One day, as we were going to the place of prayer, we met a slave-girl who had a spirit of divination and brought her owners a great deal of money by fortune-telling. While she followed Paul and us, she would cry out, ‘These men are slaves of the Most High God, who proclaim to you a way of salvation.’ She kept doing this for many days. But Paul, very much annoyed, turned and said to the spirit, ‘I order you in the name of Jesus Christ to come out of her.’ And it came out that very hour.

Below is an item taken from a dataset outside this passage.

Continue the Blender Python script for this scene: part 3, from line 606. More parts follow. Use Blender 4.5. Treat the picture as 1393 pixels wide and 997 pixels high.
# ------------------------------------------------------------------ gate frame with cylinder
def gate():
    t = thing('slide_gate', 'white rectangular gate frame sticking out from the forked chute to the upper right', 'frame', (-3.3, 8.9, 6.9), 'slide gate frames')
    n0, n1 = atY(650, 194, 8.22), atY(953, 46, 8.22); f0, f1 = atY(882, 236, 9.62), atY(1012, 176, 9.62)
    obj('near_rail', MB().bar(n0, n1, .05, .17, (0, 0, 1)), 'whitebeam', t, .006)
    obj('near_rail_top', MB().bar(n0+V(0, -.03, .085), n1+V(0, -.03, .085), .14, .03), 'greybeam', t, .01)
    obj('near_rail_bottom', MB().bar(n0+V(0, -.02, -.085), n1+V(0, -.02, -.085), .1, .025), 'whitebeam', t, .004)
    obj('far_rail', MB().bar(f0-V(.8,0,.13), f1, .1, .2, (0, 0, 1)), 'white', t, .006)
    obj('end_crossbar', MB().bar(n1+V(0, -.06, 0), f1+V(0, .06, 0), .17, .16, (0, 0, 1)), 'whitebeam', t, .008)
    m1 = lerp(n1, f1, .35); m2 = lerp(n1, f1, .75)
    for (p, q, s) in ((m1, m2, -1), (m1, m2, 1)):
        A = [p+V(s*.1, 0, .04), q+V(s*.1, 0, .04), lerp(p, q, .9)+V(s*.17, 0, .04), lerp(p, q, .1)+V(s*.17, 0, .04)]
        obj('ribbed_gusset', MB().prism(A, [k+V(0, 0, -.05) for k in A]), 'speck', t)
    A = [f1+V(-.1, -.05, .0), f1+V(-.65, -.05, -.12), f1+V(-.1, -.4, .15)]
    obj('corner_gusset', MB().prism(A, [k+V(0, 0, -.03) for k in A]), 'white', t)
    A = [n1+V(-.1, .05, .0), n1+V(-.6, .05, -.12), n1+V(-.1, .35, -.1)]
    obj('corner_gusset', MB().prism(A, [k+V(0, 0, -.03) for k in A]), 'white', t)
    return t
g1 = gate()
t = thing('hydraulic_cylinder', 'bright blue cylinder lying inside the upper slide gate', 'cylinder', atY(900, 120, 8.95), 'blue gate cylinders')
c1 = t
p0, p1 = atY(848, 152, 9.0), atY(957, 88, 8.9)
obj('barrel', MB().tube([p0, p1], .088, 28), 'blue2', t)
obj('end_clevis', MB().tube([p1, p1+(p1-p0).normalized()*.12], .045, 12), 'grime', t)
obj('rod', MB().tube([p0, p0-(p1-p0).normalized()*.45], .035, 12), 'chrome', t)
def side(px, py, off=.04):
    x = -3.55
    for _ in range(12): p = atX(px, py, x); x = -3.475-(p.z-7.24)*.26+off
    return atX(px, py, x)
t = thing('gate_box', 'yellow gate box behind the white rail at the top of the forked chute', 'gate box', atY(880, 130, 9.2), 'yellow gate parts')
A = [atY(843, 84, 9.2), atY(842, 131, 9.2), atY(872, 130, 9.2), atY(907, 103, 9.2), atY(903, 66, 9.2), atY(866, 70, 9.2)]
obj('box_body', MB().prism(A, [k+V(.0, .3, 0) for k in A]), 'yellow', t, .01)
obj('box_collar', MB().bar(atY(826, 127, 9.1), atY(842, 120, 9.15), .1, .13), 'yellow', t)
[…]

But when her owners saw that their hope of making money was gone, they seized Paul and Silas and dragged them into the market-place before the authorities. When they had brought them before the magistrates, they said, ‘These men are disturbing our city; they are Jews and are advocating customs that are not lawful for us as Romans to adopt or observe.’ The crowd joined in attacking them, and the magistrates had them stripped of their clothing and ordered them to be beaten with rods. After they had given them a severe flogging, they threw them into prison and ordered the jailer to keep them securely. Following these instructions, he put them in the innermost cell and fastened their feet in the stocks.

(Acts 16:16-24, NRSV)

This isn’t just a story about Paul casting out a spirit.  Paul’s act of casting out the spirit has an economic impact.  The slave girl’s owners get upset because their source of making money was gone.

Money is a powerful idol that is worshiped.  People will go to great lengths to protect their worship of money.  In this story, we hear a crowd beat Paul and Silas because of Paul’s upsetting the status quo and unseating money from its privileged place of worship.

Worship of money and worship of work go hand in hand.  And all too often, these idols have a free range in various empires.  They demand a great deal from those who adhere to them.  They butt out God because they offer a false promise and a false gospel.  The danger lies in their message – that you can save yourself if you just work hard enough.  You can do it.  And when you do, you’ll be in control.

It’s a lie.  Work can’t save you.  Neither can money.